The Family of Grass

Children love going barefoot. I was no exception while growing up and, despite my parents' best efforts, I constantly went without shoes in our family home in Sylhet. It felt light and nimble. A special thrill came from running barefoot in the grass of our lawn – a lawn which separated the two bungalows that comprised our home. Whenever I walked there, its thick, coarse grass with pointed tips, feeling moist and clammy under my feet, tickled and poked my sole. The tantalizing sensation of grass under my bare feet is one of my first ever tactile memories.
For most urban people, grass remains a symbol of nature, a convenient if minimal way to connect with mother earth without the hassle of trees, mud, bugs and rocks. Once, many homes in Dhaka and other towns of Bangladesh were adorned with grassy front lawns. But today, skyrocketing land prices have made lawns unaffordable, and with them, the grass children once grew up with.
Grass that beautifies lawns is part of a large and varied plant family called Poacae, the fifth largest family of plants with over 12,000 species in it. Poacae has impacted human civilisation perhaps more than any other group of plants. Domesticating certain grass species with edible seeds was an important step in the transition of Homo Sapiens from hunter-gatherer to agricultural man, the beginning of our march to civilisation.

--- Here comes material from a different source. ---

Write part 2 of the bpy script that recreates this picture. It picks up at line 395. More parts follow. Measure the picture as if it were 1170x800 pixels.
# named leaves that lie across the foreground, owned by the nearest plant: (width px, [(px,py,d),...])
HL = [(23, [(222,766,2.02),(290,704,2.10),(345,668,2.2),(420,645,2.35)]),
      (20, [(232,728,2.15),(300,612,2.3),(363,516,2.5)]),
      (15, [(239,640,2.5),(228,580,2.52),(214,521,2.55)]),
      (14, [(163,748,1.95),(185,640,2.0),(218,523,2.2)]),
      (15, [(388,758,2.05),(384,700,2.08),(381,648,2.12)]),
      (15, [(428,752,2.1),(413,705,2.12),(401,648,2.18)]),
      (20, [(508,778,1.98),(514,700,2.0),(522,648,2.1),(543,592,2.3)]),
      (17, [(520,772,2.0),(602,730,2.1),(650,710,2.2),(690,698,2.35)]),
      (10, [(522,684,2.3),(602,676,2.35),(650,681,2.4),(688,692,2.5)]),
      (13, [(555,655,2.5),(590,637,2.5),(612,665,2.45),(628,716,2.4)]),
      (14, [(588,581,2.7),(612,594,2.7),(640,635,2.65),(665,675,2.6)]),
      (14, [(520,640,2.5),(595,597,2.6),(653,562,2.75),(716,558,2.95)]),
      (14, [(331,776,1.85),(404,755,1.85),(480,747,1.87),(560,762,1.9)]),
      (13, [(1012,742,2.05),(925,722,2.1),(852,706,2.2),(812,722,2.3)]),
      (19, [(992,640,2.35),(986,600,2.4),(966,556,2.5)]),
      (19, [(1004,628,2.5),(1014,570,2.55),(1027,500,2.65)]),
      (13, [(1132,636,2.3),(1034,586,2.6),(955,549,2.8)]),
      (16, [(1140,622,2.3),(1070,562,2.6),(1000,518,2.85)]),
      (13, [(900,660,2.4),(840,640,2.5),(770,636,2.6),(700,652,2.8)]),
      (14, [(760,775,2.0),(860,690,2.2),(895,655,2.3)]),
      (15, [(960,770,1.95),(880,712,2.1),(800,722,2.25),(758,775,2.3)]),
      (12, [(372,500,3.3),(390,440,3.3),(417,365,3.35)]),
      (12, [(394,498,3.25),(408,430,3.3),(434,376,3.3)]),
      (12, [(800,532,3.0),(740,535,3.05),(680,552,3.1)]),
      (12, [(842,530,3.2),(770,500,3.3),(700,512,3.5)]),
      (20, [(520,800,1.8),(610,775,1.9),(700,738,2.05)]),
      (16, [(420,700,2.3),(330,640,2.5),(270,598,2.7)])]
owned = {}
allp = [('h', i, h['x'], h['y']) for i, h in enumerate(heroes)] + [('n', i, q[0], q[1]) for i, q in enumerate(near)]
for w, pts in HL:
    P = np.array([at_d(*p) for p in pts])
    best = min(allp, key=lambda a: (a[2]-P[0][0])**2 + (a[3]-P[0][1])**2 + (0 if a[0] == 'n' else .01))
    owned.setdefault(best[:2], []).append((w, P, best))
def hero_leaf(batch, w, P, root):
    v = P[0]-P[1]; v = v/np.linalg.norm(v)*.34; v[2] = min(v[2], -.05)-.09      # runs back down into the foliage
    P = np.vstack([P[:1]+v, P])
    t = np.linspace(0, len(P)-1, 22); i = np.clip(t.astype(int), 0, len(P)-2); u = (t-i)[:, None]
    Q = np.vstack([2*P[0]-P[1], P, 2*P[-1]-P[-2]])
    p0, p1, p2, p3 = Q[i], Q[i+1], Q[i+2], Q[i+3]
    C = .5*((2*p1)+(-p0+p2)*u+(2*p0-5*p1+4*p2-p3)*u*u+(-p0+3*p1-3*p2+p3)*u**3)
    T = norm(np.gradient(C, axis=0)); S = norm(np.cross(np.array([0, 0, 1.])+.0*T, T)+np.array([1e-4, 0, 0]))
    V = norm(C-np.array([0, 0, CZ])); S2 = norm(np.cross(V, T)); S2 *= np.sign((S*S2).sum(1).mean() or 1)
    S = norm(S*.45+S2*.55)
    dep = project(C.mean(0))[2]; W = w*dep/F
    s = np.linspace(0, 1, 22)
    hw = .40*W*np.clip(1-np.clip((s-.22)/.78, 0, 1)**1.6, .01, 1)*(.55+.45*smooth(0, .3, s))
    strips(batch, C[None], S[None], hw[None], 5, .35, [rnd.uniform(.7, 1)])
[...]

Today, the grass family exerts an overarching influence over human civilisation in diverse ways.
Take food, for example. Our important cereals include rice, wheat, barley and corn. Together, these constitute the prime source of carbohydrate in the human diet. We all know the importance of rice in the Asian diet. But did you know the role of corn in the American diet? In his book The Omnivore's Dilemma, author Michael Pollan shows the uses of corn, both as food and fodder. Corn grown in American fields – millions of tons of it – is harvested, processed, deconstructed and reassembled into numerous food items from chicken nuggets to salad dressing to sweeteners. And of course corn is fed to cattle and poultry which feeds Americans.
The grass family gives us virtually all our sweets. In addition to corn sweeteners, note that sugarcane is a member of this family.
Beyond human food, grass is also important for cattle. If you visit the haors in winter, you can see droves of cattle – cows and buffaloes – which are grazed there for fattening.
A surprising member of the grass family is bamboo. Its strength and flexibility make it useful in many ways: construction, fencing, scaffolding, roadbuilding, even clothing. But did you know that some varieties of bamboo are among the fastest growing plants on earth, growing as much as two inches in 24 hours?
Beyond the practical, the grass family also enhances our aesthetic pleasure. Take the Kash flower, for example, which blooms during autumn. Whose heart is not moved watching a field full of dazzling white Kash, set against the sky full of autumn clouds? Kash belongs to the grass family.
In the fields of Purbachol, I have lost count of the hours I have been held spellbound by birds, dragonflies, bees and butterflies flying, feeding and playing in the grass, tall and short, that they call home.
Grass may be far from our urban high-rise flat, but it remains close to our heart, like an umbilical cord connecting us to nature. That's why we talk about our grass roots and sing about the green grass of home.